It will take longer for ereader devices to reach critical mass, and there are hurdles with electronic books that didn't exist for music (i.e. books are harder to reproduce digitally than music), but generations? I don't think so.
Recorded music is about a hundred years old, and has gone through several devices in its short life. Wax cylinders, vinyl discs of varying sizes, magnetic tape of varying sizes, CD, digital recordings of a handful of well-known and a double-handful of obscure formats--MP3 on portable players is just another shift in an ever-changing industry.

Paper books, on the other hand, have used the same basic technology for centuries. Books recorded 400 years ago are readable today, unlike music recorded 80 years ago. Also, conversion from paper to digital is not simple or cheap (could be either, for a very tech-savvy person, but for most people it's neither).

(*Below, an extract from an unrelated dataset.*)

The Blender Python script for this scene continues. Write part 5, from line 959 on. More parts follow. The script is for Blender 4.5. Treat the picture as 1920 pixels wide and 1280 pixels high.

And most of the book-reading world does not have computers.
Let me repeat that: Most of the population of the world that reads books, don't own a computer. And aren't going to. Because books are cheap, especially used ones, and computers are not, not even used ones, and computers require an expensive infrastructure to support them.

Most of the world that listens to music, does *not* listen to recorded music. The billion people in China... the majority of them don't have music-playing devices. But they have music. Their use and enjoyment of music will not be affected by whatever packaging or format takes over the music-device world.

Books are not going away for the same reason that synthesizers didn't replace violins, drums, and guitars: because there's a huge populace that's not going to get their entertainment (or education) from an electrically-powered device.

Of course, that populace is under-represented in discussions like these, for obvious reasons. But any thoughts about "when ebooks will replace books" will have to consider how many people read in houses without electrical lighting, much less computers.

It may be less than a generation from major changes in publishing industries, but the market for paper books isn't going to vanish even if the entire NYT bestseller list goes 100% digital.